Casse-croûte au caviarvendredi, 16 janvier 2015

Dans un couple marié de longue date, il y a des réflexes, des connivences ou des hasards qui surgissent. Nos enfants nous avaient offert des boîtes de caviar. En me levant, je me disais que ce serait bien que ce soir nous les goûtions. Rentrant du bureau où je me rends chaque jour alors que je suis retraité, je vois que deux boîtes de caviar m’attendent pour le dîner. Comme dirait Desproges, « étonnant, non ? ». Il y a une baguette de notre boulanger local qui fait les plus belles que je connaisse, une motte de beurre Bordier puisque c’est le Louboutin du beurre, et les deux caviars. A ma gauche c’est un caviar d’Aquitaine de la maison Prunier. A ma droite, un Osciètre uruguayen. J’ouvre, avec les souffrances d’un accouchement tant le bouchon est collé à son verre, un Champagne Salon 1996. Le champagne est grand, connu, je l’ai mille fois visité, mais je dois dire que s’il est au sommet de sa forme, il m’a manqué la petite étincelle qui fait que je m’extasie. Or il n’a rien à se reprocher, car il est grand. Les deux caviars sont très différents. L’Aquitaine est plus confortable, rassurant, avec des petites notes de noisette. L’uruguayen est plus iodé, de plus grande longueur. L’Aquitaine est plus ample en bouche et l’uruguayen plus vif.
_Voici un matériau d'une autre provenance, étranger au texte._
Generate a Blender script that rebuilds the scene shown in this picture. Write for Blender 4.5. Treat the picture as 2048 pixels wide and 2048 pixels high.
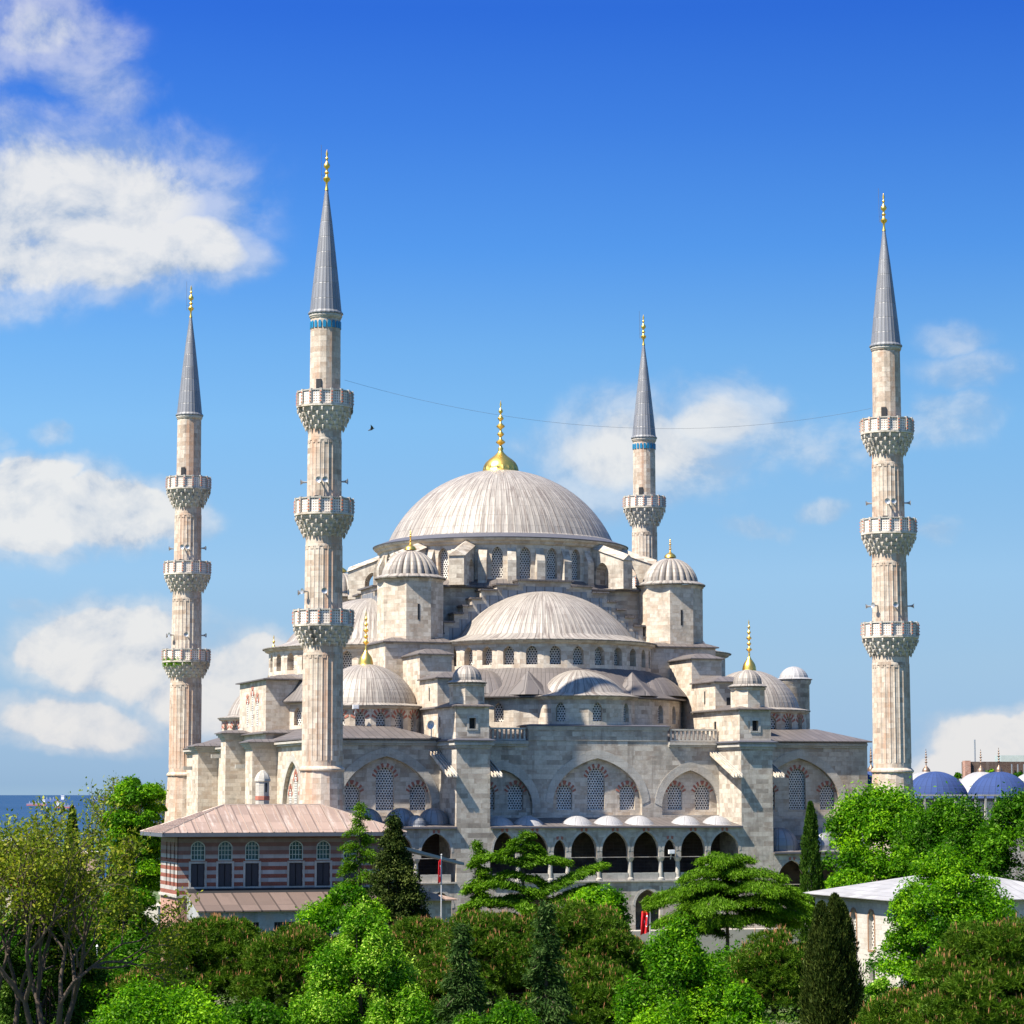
import bpy, math, random
import numpy as np
from mathutils import Vector, Matrix
from mathutils.geometry import tessellate_polygon
R=math.radians
random.seed(7); rng=np.random.default_rng(7)
S=bpy.context.scene
for o in list(bpy.data.objects): bpy.data.objects.remove(o)
# ---------------------------------------------------------------- camera
CX,CY,CZ=-87.3,-272.3,16.0
PITCH,YAW=R(6.1506),R(-18.027)
cam=bpy.data.cameras.new('camera'); co=bpy.data.objects.new('camera',cam); S.collection.objects.link(co)
cam.sensor_width=36; cam.sensor_fit='HORIZONTAL'; cam.lens=36*5242.75/2048
cam.clip_start=1; cam.clip_end=600000
co.location=(CX,CY,CZ); co.rotation_euler=(R(90)+PITCH,0,YAW)
S.camera=co
# ---------------------------------------------------------------- sun + sky
SUN_EL,SUN_A=R(54),R(14.5)
sdir=Vector((-math.cos(SUN_A)*math.cos(SUN_EL),-math.sin(SUN_A)*math.cos(SUN_EL),math.sin(SUN_EL)))
sl=bpy.data.lights.new('sun','SUN'); so=bpy.data.objects.new('sun',sl); S.collection.objects.link(so)
sl.energy=5.0; sl.angle=R(0.53); sl.color=(1,0.93,0.81)
so.rotation_euler=sdir.to_track_quat('Z','Y').to_euler(); so.location=sdir*300
S.view_settings.view_transform='Standard'; S.view_settings.look='None'
S.view_settings.exposure=1.2; S.view_settings.gamma=1
W=bpy.data.worlds.new('World'); S.world=W; W.use_nodes=True

class NT:
    """tiny node-tree helper"""
    def __init__(s,nt): s.nt=nt; s.n=nt.nodes; s.l=nt.links
    def new(s,t,**k):
        n=s.n.new(t)
        for a,b in k.items(): setattr(n,a,b)
        return n
    def put(s,sock,v):
        if hasattr(v,'links') or isinstance(v,bpy.types.NodeSocket): s.l.new(v,sock)
        elif v is not None: sock.default_value=v
    def m(s,op,a,b=None,c=None,clamp=False):
        n=s.new('ShaderNodeMath',operation=op,use_clamp=clamp)
        s.put(n.inputs[0],a)
        if b is not None: s.put(n.inputs[1],b)
        if c is not None: s.put(n.inputs[2],c)
        return n.outputs[0]
    def vm(s,op,a,b=None):
        n=s.new('ShaderNodeVectorMath',operation=op); s.put(n.inputs[0],a)
        if b is not None: s.put(n.inputs[1],b)
        return n.outputs[0]
    def mix(s,fac,a,b,mode='MIX'):
        n=s.new('ShaderNodeMix',data_type='RGBA',blend_type=mode)
        s.put(n.inputs[0],fac); s.put(n.inputs[6],a); s.put(n.inputs[7],b)
        return n.outputs[2]
    def ramp(s,fac,stops,interp='LINEAR'):
        n=s.new('ShaderNodeValToRGB'); s.put(n.inputs[0],fac); r=n.color_ramp; r.interpolation=interp
        while len(r.elements)<len(stops): r.elements.new(0.5)
        for e,(p,c) in zip(r.elements,stops):
            e.position=p; e.color=c if len(c)==4 else (*c,1)
        return n.outputs[0]
    def noise(s,vec,scale,detail=4,rough=.55,dist=0,out=0):
        n=s.new('ShaderNodeTexNoise'); s.put(n.inputs['Vector'],vec)
        n.inputs['Scale'].default_value=scale; n.inputs['Detail'].default_value=detail
        n.inputs['Roughness'].default_value=rough; n.inputs['Distortion'].default_value=dist
        return n.outputs[out]
    def smooth(s,x,a,b):
        n=s.new('ShaderNodeMapRange',interpolation_type='SMOOTHSTEP'); s.put(n.inputs[0],x)
        n.inputs[1].default_value=a; n.inputs[2].default_value=b
        return n.outputs[0]
    def sep(s,v):
        n=s.new('ShaderNodeSeparateXYZ'); s.put(n.inputs[0],v); return n.outputs
    def comb(s,x,y,z):
        n=s.new('ShaderNodeCombineXYZ'); s.put(n.inputs[0],x); s.put(n.inputs[1],y); s.put(n.inputs[2],z); return n.outputs[0]

def build_world():
    t=NT(W.node_tree); t.n.clear()
    out=t.new('ShaderNodeOutputWorld'); bg=t.new('ShaderNodeBackground'); bg.inputs[1].default_value=0.0793
    t.l.new(bg.outputs[0],out.inputs[0])
    g=t.new('ShaderNodeTexCoord').outputs['Generated']
    x,y,z=t.sep(g)
    sky=t.new('ShaderNodeTexSky',sky_type='NISHITA'); sky.sun_disc=False
    sky.sun_elevation=SUN_EL; sky.sun_rotation=math.atan2(sdir.x,sdir.y)%(2*math.pi)
    sky.altitude=60; sky.air_density=1.0; sky.dust_density=0.35; sky.ozone_density=4.0
    z2=t.m('ADD',t.m('MULTIPLY',t.m('MAXIMUM',z,0.0),4.6),0.13)
    t.l.new(t.vm('NORMALIZE',t.comb(x,y,z2)),sky.inputs[0])
    hs=t.new('ShaderNodeHueSaturation'); hs.inputs['Saturation'].default_value=SKY_SAT; hs.inputs['Value'].default_value=1.0
    t.l.new(sky.outputs[0],hs.inputs['Color'])
    grad=t.ramp(z,[(p,tuple(q/4 for q in c)) for p,c in SKY_GRADE])
    base=t.vm('MULTIPLY',t.vm('MULTIPLY',hs.outputs[0],grad),(4,4,4))
    # clouds, laid out by compass azimuth and elevation (radians)
    az=t.m('ARCTAN2',x,y); el=t.m('ARCSINE',z)
    p=t.comb(az,el,0.0)
    warp=t.vm('SUBTRACT',t.noise(p,14,5,.6,out=1),(.5,.5,.5))
    n=t.new('ShaderNodeVectorMath',operation='SCALE'); t.l.new(warp,n.inputs[0]); n.inputs['Scale'].default_value=.035
    pw=t.vm('ADD',p,n.outputs[0]); wx,wy,_=t.sep(pw)
    field=None
    for (px,py,rx,ry,amp,dens) in CLOUDS:
        a0,e0=px2ae(px,py)
        dx=t.m('MULTIPLY',t.m('SUBTRACT',wx,a0),5243/rx); dy=t.m('MULTIPLY',t.m('SUBTRACT',wy,e0),5243/ry)
        d=t.m('SQRT',t.m('ADD',t.m('MULTIPLY',dx,dx),t.m('MULTIPLY',dy,dy)))
        v=t.m('MULTIPLY',t.smooth(d,1.45,0.25),amp)
        field=v if field is None else t.m('MAXIMUM',field,v)
    q=t.vm('MULTIPLY',p,(1,1.12,1))
    n1=t.noise(q,24,11,.60,.25); n1u=t.noise(t.vm('ADD',q,(-.004,.0075,0)),24,11,.60,.25)
    nb=t.noise(t.vm('ADD',q,(5,2,0)),9,3,.5)
    dens=t.m('ADD',field,t.m('MULTIPLY',t.m('SUBTRACT',n1,.5),1.9)); dens=t.m('ADD',dens,t.m('MULTIPLY',t.m('SUBTRACT',nb,.5),.5))
    puff=t.smooth(dens,.18,.78); veil=t.m('MULTIPLY',t.smooth(dens,-.05,.75),.55)
    mask=t.m('MULTIPLY',t.m('MAXIMUM',t.m('MULTIPLY',puff,t.smooth(field,.3,.75)),veil),t.smooth(field,.0,.3))
    relief=t.m('ADD',t.m('MULTIPLY',t.m('SUBTRACT',n1,n1u),3.6),.52)
    body=t.m('ADD',t.m('MULTIPLY',relief,.6),t.m('MULTIPLY',t.smooth(dens,.3,1.3),.4))
    ccol=t.ramp(body,[(.15,(.50,.60,.75)),(.45,(.80,.83,.87)),(.75,(.97,.96,.94))])
    ccol=t.vm('MULTIPLY',ccol,(4.85,4.9,4.95))
    ccol=t.mix(t.smooth(el,.0,.10),t.mix(.5,ccol,(4.5,4.25,4.1,1)),ccol)
    col=t.mix(t.m('MULTIPLY',mask,.93),base,ccol)
    t.l.new(col,bg.inputs[0])
def px2ae(px,py):
    a=(px-1024)/5242.75; u=-(py-1024)/5242.75
    b=math.cos(PITCH)-u*math.sin(PITCH); zz=math.sin(PITCH)+u*math.cos(PITCH)
    dx=a*math.cos(YAW)-b*math.sin(YAW); dy=a*math.sin(YAW)+b*math.cos(YAW)
    return math.atan2(dx,dy), math.atan2(zz,math.hypot(dx,dy))
SKY_SAT=1.2
SKY_GRADE=[(0,(.84,.68,.62)),(.0036,(.874,.696,.630)),(.049,(2.609,1.617,1.045)),(.0832,(3.45,2.197,1.397)),(.14,(3.074,2.441,1.725)),(.1682,(2.423,2.215,1.757)),(.2054,(1.40,1.70,1.769)),(.2511,(.794,1.17,1.623)),(.2922,(.447,.818,1.483)),(.45,(1.0,1.2,1.35)),(.8,(1.1,1.25,1.3))]
CLOUDS=[ # centre (degrees of view written as photograph pixels), radii, strength
 (70,60,190,110,.62,1),(180,150,130,70,.5,1),
 (150,390,360,190,.8,1),(60,490,260,120,.95,1),(380,490,150,95,.9,1),(330,350,170,110,.5,1),(250,500,200,110,.9,1),
 (60,1010,230,100,1.2,1),(250,1040,150,80,1.15,1),(80,930,110,50,1.1,1),
 (210,1300,220,100,1.2,1),(90,1300,100,60,1.0,1),(150,1450,190,60,1.0,1),(420,1360,190,110,1.05,1),(520,1310,80,50,.9,1),
 (1280,890,270,130,.72,1),(1430,820,190,95,.68,1),(1170,950,180,100,.5,1),(1380,930,170,70,.62,1),(1540,860,120,80,.35,1),
 (1640,860,150,80,.42,1),(1900,830,160,60,.42,1),(1960,730,150,50,.33,1),(1930,665,90,35,.36,1),
 (1520,1050,80,28,.6,1),(1640,1015,60,28,.5,1),(1880,1060,50,28,.55,1),(100,845,45,25,.5,1),
 (1960,1500,140,75,1.25,1),(1900,1560,120,60,1.15,1),(2080,1480,120,60,1.1,1),(50,1205,45,20,.4,1),(0,860,40,30,.4,1)]
build_world()

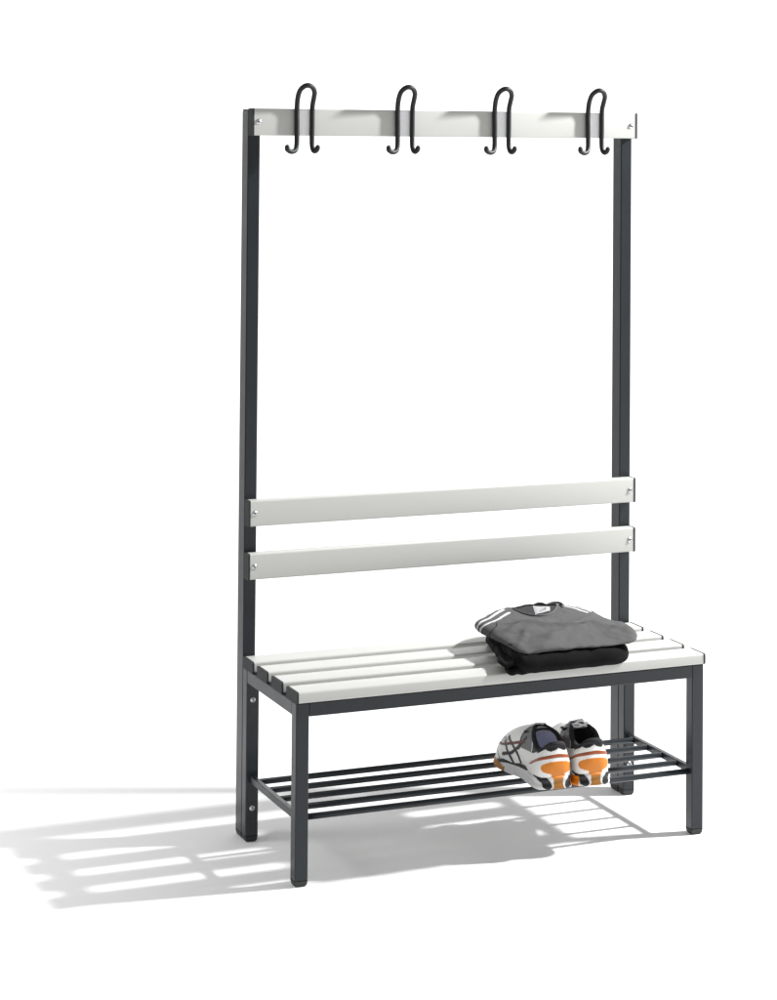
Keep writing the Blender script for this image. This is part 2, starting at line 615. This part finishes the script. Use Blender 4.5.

Bien malin qui désignerait le meilleur, car ils sont complémentaires et l’on passe de l’un à l’autre avec bonheur. Le Salon joue son rôle, tient sa place, mais trop poliment pour moi. Est-ce lui, est-ce moi, on ne le saura pas. Sur un chèvre coulant de bonheur, il arrive à s’exciter, me donnant un sourire de satisfaction. Ce fut un joli casse-croûte.